Rebecca Tobin

Traditional luxe, experiential luxe, aspirational luxe -- there's more than a few categories for so-called luxury travel. But Virgin Voyages CEO Tom McAlpin may have created a new one.

"We don't fit into any one travel segment," he said. "We'd like to consider ourselves in a segment all our own. One that we like to call 'rebellious luxe.'"

McAlpin was on stage in a packed downstairs room at an event space in New York's Chelsea neighborhood. He sported a green velvet jacket. There was Champagne in coupe glasses for the crowd, but also shots of Korean soju. Richard Branson's name was evoked. A video showed renderings of sophisticated dining venues on the Virgin Voyages' upcoming ship the Scarlet Lady.

"We're putting a twist into luxury," McAlpin said.

He described the concept of the ship's onboard tattoo parlor, Squid Ink, and referenced Virgin's rock 'n' roll heritage, adding, "there's a little bit of rebel in all of us." Later that night, a bevy of drag queens danced and sang while well-heeled guests -- more than one woman was in stilettos -- noshed on pancakes and rose wine, and Joan Jett performed at the finale. It was a heady, devil-may-care evening with bawdy entertainment, Instagram, extra calories and rock music.

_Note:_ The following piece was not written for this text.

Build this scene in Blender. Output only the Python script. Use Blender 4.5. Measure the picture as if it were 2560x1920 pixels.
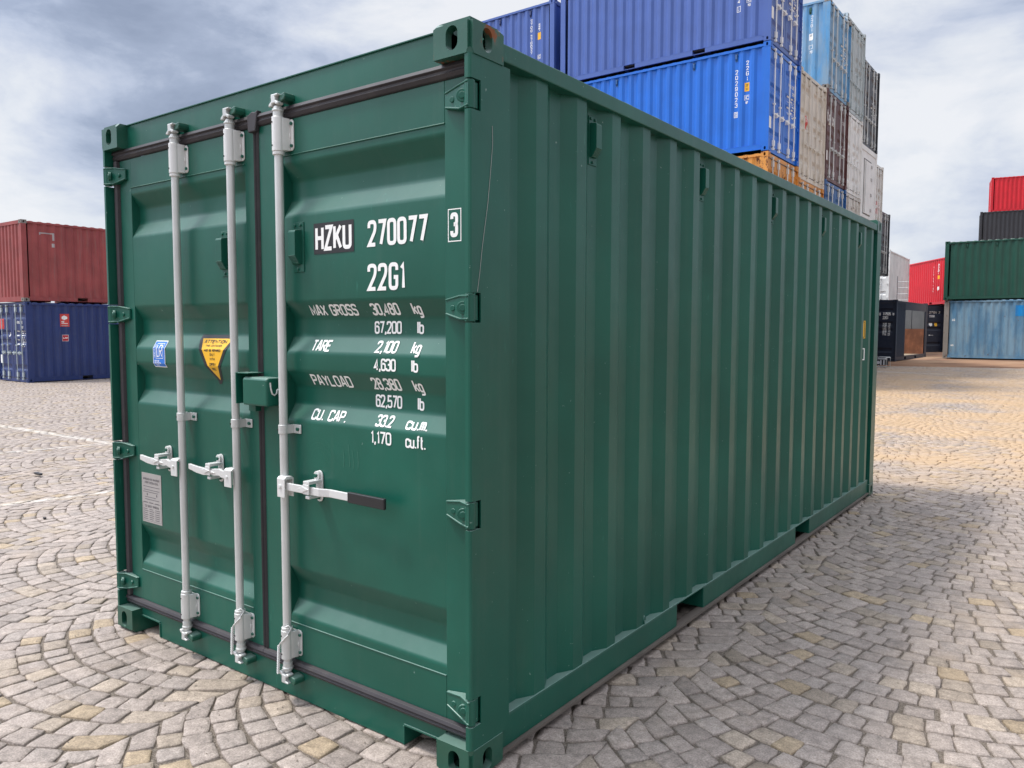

Later, I caught up with McAlpin, and he explained "rebellious luxe" this way:

"We see an opportunity for a young-at-heart crowd who don't want that stuffiness" of a more traditional luxury vacation. "They want to have fun, they want to celebrate, they want to have a romantic experience. And we see ... a way to be luxurious and a way without the pomp and circumstance; they love the concept of being able to be above the premium [cruise] category but be edgier and a bit more sophisticated."

The ship will carry about 2,700 passengers, which puts it on par, size-wise, with premium lines. But in a twist, the experience will be adults-only. There won't be formal nights per se, but the twist will be that passengers would simply feel like dressing elegantly. The line has been collaborating with a series of design firms to create different dining, drinking and lounging on the ship, spaces that McAlpin said would "look modern and feel modern" and with the focus on "good, quality food." But again, in a twist, there will be no upcharges for the best or most exclusive venues, nor for exercise classes or bottled water.

McAlpin brought up a small detail: that all the restaurants on the ship will have a bar within the restaurant, just like restaurants do on land, and passengers will have the option of eating at the bar. "People want flexibility; they don't want to be told what to do," he said. They want to experience restaurants like how you would on land: to relax, socialize."

Will Virgin Voyages truly play in the luxury cruise space? From a practical perspective, McAlpin appeared to position the line a little above the traditional premium lines but below the luxury grande dames like Silversea and Seabourn. He said the cruise line would offer value the Virgin way: a company that gives its customers an upper-class experience at a premium rate.

But since the luxury category in travel and lifestyle overall has expanded and grown and taken on a life of its own, there's no reason Virgin can't be luxury if its guests deem it so. McAlpin didn't name brands in the travel business beyond Virgin (and Disney, with some caveats) that he thinks practice "rebellious luxe," but perhaps a W, Kimpton or SLS would occupy a similar space: a travel company that caters to grownups who equate luxury with buzzy, playful, fun surroundings.